Day 85 for David Ross as manager of the Cubs was a little different than all the ones before it.
It came with the realization that some comments — very positive ones — he made on Day 84 might come back to bite him.
“There’s no ceiling for this team,” he said Thursday at a charity event. “I really think this team can win the World Series.”
Coming off an 84-win season? Without the front office having done anything of substance yet to improve the roster? With Kris Bryant’s status unknown? With Joe Maddon 2,000 miles away?
Really?
By the time Ross arrived Friday for the opening night of the Cubs Convention, he was well aware he’d inadvertently lit a fuse — and that’s putting it mildly.
“It was like I dropped a bomb in the little media scrum, right?” he said. “It was like, ‘What?’ ‘What do you mean?’ ”
So, want to walk it back a little? Or how about doubling down?
Presented with those options about an hour before being introduced to the crowd at the downtown Sheraton Grand hotel, Maddon’s successor picked neither.
Instead, he tripled down.
“I like high expectations, and I like putting out high expectations,” he said. “Maybe fans aren’t there. Maybe [the media] aren’t there. But I’m there. I believe it.
“A lot to me taking this job has to do with the talent of the guys that I believe in around here. I still believe a lot of these guys haven’t lived up to what their potential is. I think, to a man, these guys feel like they can improve [whether] they’ve had great seasons or really haven’t blossomed yet. I look around position by position and go around the league, and I like our chances. I like our chances a lot.”
Clearly, we can put Ross in the shiny Cubs bucket — the one filled with those who believe the team can still maintain its recent winning ways.

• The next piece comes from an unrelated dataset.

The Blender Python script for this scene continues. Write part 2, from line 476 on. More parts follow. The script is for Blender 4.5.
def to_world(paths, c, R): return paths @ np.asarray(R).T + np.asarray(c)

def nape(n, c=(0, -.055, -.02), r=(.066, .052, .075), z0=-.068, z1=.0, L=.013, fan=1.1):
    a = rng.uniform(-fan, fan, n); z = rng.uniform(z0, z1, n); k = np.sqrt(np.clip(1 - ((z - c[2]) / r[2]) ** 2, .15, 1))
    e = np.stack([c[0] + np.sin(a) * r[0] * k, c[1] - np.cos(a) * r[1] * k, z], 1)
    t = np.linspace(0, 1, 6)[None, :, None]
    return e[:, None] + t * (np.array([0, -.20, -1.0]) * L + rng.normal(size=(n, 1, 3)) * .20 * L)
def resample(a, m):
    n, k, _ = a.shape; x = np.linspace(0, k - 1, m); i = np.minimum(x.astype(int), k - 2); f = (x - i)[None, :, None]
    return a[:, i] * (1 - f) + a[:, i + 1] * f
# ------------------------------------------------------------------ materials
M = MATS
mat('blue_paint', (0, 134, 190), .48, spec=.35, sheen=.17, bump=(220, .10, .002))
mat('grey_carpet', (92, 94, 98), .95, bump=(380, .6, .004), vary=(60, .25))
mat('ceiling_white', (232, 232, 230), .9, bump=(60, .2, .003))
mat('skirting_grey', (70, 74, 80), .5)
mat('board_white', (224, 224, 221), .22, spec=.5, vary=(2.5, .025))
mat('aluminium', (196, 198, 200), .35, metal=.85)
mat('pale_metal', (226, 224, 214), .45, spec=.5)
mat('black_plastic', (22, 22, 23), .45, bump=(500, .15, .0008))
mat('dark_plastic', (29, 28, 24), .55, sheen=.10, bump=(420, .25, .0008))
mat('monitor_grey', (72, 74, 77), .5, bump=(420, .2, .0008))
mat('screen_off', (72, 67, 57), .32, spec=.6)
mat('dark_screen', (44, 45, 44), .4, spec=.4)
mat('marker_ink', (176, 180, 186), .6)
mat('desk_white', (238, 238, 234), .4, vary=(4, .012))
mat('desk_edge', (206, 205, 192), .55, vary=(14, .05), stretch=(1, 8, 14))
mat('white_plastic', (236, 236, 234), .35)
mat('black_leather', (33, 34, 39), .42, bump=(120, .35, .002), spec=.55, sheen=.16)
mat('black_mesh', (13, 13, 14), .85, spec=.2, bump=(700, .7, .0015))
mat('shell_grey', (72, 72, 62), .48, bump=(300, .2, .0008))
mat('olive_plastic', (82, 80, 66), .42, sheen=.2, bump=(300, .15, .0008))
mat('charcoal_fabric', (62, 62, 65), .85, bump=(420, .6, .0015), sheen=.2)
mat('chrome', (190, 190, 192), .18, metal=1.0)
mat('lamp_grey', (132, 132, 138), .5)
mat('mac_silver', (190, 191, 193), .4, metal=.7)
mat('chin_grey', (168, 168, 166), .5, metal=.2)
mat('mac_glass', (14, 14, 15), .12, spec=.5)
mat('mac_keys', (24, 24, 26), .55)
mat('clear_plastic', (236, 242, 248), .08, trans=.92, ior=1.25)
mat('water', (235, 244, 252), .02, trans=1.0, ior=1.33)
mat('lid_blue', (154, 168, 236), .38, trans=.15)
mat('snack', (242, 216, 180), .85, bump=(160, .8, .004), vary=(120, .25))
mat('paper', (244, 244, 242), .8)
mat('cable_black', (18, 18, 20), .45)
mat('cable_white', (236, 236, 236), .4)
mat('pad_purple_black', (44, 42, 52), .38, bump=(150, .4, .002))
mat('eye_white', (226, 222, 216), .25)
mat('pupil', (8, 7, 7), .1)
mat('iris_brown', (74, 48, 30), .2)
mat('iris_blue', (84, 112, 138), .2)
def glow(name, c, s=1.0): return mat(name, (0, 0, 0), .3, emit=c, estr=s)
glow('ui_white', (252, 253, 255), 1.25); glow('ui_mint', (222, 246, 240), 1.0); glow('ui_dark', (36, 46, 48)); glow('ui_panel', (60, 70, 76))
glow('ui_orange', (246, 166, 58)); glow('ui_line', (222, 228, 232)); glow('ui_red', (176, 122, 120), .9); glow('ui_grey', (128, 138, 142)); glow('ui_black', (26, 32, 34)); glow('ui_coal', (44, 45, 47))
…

Of course, these same people would have a hard time believing the White Sox are getting good enough to steal all the Cubs’ thunder.
There are a good many folks in the dingy Cubs bucket, but they aren’t the types who show up to the Cubs Convention.
“Congratulations to the White Sox for having a great offseason,” Kyle Schwarber said. “But our team, our organization, we’ve embedded winning into the city for the last five years. We don’t expect anything less than winning, and I don’t think our fans do, either.”
Jason Heyward put a finer point on what the Sox have accomplished this offseason, which seems to the naked eye to be a whole heck of a lot.
“You could say they dominated the offseason, but you could also say they’re playing catch-up,” Heyward said. “And not just to us, not just to the Cubs, but to their division. They want to win the division. They want to get to the postseason. They’ve got some catching up to do, so they made some moves to do so.”
Ross doesn’t plan to use all the doubt that’s out there about the Cubs in 2020 as a motivational tool with his players. It’s just not his style to invite the negative into the room like that.
“I want to look at the positives,” he said. “That’s my heart.”
But his players aren’t necessarily wired like that.
“You know what?” Schwarber said. “To be written off is never a good feeling. You want to write us off? OK, do it. Then we’ll see.”
The ultimate in pie-in-the-sky would, as always, be a Cubs-Sox World Series. If we’re going to think big here, why not go all the way?
“If that ever happened? If these two teams played in the World Series? Oh, my god,” Ian Happ said. “This city would burn down.”